La reivención de la política del garrote
La única alternativa a este modelo es una visión del mundo y la política basada en la igualdad ante la ley, la expansión progresiva de la libertad mediante la limitación del poder y el trabajo constante de la sociedad abierta para cambiar. Ese sería el único antifascismo consistente. Las trampas retóricas y las negaciones que se utilizan para tirar la piedra en Davos y esconderla cuando alguien se hace cargo de lo que están haciendo, la desmentida de la experiencia como decía Hannah Arent, son todas tecnologías conocidas de los viejos fascismos, nada nos puede sorprender.

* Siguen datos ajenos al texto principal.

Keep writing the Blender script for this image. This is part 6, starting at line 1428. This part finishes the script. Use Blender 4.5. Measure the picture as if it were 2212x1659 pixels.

El mileísmo busca cambiar a la sociedad, ejerciendo desde el inicio una profunda violencia simbólica contra la diversidad, un logro de la evolución de las democracias liberales. No es un proyecto de libertad, sino de control, donde la economía es solo un medio para legitimar su autoritarismo.
La verdadera respuesta no es solo denunciarlo, sino reafirmar la libertad en su sentido más amplio: el derecho a vivir sin persecución ni imposiciones morales. El antifascismo no es estatismo ni control, sino la defensa intransigente de la autonomía individual frente a quienes buscan encerrar a la sociedad en su perturbada moral, que ni ellos practican.
El problema del mileísmo no es su discurso económico, sino su intento de hacer del fascismo barato fiscalmente un nuevo un ideal.